*Data section*.
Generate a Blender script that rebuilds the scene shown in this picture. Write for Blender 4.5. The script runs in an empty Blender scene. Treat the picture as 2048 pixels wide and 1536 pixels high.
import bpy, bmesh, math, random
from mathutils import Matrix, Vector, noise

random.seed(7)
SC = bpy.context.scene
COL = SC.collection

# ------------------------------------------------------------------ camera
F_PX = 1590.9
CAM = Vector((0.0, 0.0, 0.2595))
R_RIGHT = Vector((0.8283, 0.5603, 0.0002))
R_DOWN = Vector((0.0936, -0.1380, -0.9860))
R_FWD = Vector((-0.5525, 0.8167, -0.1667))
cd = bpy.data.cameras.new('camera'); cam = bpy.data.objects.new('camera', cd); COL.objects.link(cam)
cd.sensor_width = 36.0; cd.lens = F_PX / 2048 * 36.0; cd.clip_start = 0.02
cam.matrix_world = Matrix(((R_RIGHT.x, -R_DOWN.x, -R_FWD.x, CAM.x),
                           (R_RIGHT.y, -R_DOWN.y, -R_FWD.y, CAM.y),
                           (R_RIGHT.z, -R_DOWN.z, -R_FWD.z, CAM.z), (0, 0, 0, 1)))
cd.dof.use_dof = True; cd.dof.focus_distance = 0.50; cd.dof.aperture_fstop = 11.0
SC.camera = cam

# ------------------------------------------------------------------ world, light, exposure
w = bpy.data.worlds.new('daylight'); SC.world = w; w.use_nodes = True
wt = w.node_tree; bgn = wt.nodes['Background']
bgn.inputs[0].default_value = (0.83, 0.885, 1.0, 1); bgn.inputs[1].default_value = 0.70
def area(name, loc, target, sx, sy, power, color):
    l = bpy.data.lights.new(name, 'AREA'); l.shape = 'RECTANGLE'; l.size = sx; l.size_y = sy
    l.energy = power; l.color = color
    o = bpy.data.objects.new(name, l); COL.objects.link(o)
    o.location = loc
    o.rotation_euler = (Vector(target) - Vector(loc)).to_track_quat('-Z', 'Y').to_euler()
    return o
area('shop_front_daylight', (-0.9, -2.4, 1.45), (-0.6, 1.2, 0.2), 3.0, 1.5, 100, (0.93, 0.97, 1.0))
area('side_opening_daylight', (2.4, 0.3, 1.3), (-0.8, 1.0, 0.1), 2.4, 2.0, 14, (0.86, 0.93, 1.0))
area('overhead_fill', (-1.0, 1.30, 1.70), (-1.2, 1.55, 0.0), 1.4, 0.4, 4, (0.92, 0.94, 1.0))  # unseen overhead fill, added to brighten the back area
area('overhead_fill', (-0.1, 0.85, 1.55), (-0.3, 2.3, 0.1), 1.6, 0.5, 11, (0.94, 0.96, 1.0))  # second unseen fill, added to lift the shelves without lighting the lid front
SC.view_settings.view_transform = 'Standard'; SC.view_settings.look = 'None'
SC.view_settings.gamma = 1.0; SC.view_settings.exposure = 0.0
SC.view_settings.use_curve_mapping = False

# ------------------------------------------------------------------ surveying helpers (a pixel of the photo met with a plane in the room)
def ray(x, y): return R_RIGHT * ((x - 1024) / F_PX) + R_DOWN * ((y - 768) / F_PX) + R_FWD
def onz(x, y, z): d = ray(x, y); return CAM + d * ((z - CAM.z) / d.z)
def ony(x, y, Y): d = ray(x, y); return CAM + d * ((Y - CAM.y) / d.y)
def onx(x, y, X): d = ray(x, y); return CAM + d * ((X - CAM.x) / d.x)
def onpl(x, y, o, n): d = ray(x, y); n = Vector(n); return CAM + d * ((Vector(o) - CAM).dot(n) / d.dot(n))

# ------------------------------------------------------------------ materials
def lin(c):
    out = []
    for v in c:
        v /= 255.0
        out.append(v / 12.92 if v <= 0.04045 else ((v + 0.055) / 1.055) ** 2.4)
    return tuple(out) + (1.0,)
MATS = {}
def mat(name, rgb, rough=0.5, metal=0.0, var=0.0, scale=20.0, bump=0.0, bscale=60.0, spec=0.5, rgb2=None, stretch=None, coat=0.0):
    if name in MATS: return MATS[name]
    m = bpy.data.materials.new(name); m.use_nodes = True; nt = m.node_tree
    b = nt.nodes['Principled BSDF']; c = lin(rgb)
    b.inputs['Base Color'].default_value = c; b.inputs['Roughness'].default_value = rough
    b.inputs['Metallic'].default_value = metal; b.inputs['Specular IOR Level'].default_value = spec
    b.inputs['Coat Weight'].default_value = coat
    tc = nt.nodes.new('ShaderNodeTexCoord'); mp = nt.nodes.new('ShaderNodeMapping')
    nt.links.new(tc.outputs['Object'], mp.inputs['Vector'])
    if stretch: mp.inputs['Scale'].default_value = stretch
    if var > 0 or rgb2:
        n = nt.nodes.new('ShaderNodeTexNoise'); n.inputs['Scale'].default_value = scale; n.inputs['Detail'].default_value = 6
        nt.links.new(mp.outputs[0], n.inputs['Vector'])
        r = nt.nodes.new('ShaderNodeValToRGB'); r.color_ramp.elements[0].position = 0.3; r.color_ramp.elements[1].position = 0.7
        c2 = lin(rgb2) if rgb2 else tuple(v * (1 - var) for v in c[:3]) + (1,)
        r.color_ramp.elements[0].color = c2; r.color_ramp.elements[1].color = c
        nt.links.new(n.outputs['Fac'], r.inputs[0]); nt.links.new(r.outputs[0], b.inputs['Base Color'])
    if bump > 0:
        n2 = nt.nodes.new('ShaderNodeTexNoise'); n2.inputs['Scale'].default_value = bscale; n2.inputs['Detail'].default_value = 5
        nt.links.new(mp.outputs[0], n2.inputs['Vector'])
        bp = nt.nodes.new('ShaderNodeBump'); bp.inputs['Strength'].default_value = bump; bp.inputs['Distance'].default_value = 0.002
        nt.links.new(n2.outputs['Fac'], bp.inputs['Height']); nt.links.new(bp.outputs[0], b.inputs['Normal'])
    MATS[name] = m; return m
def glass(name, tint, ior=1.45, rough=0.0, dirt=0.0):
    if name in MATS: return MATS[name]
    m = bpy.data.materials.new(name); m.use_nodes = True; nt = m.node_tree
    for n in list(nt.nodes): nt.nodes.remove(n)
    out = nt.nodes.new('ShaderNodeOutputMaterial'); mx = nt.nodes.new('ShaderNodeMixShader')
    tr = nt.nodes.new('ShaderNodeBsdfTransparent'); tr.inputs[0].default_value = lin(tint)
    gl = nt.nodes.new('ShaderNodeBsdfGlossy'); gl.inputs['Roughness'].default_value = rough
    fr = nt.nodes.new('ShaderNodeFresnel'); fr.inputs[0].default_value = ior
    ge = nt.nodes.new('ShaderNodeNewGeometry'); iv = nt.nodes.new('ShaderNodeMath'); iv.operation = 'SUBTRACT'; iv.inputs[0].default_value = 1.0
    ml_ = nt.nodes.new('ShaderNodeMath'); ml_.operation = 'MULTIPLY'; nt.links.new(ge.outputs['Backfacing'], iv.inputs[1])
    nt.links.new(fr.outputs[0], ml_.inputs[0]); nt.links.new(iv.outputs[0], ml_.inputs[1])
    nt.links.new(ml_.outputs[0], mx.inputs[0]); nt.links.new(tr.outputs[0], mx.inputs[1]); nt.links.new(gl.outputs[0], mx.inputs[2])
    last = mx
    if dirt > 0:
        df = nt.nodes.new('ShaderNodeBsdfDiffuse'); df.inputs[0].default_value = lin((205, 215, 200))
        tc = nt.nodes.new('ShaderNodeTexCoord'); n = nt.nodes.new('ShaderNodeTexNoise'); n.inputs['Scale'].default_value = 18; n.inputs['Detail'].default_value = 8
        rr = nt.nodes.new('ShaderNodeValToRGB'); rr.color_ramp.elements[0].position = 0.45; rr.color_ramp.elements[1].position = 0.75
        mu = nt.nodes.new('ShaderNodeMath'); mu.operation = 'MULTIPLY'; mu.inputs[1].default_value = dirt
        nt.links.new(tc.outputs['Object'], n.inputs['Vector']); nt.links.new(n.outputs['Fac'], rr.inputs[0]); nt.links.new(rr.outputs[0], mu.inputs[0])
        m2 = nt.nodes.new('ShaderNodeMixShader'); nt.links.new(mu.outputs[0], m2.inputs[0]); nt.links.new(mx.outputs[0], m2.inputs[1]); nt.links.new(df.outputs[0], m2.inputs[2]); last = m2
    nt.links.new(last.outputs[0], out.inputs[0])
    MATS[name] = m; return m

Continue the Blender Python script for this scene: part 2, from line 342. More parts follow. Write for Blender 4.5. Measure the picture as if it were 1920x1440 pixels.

*Problem statement*.
Nothing but a number is needed here: how many lines hold the string "from"?

*Right answer*.
2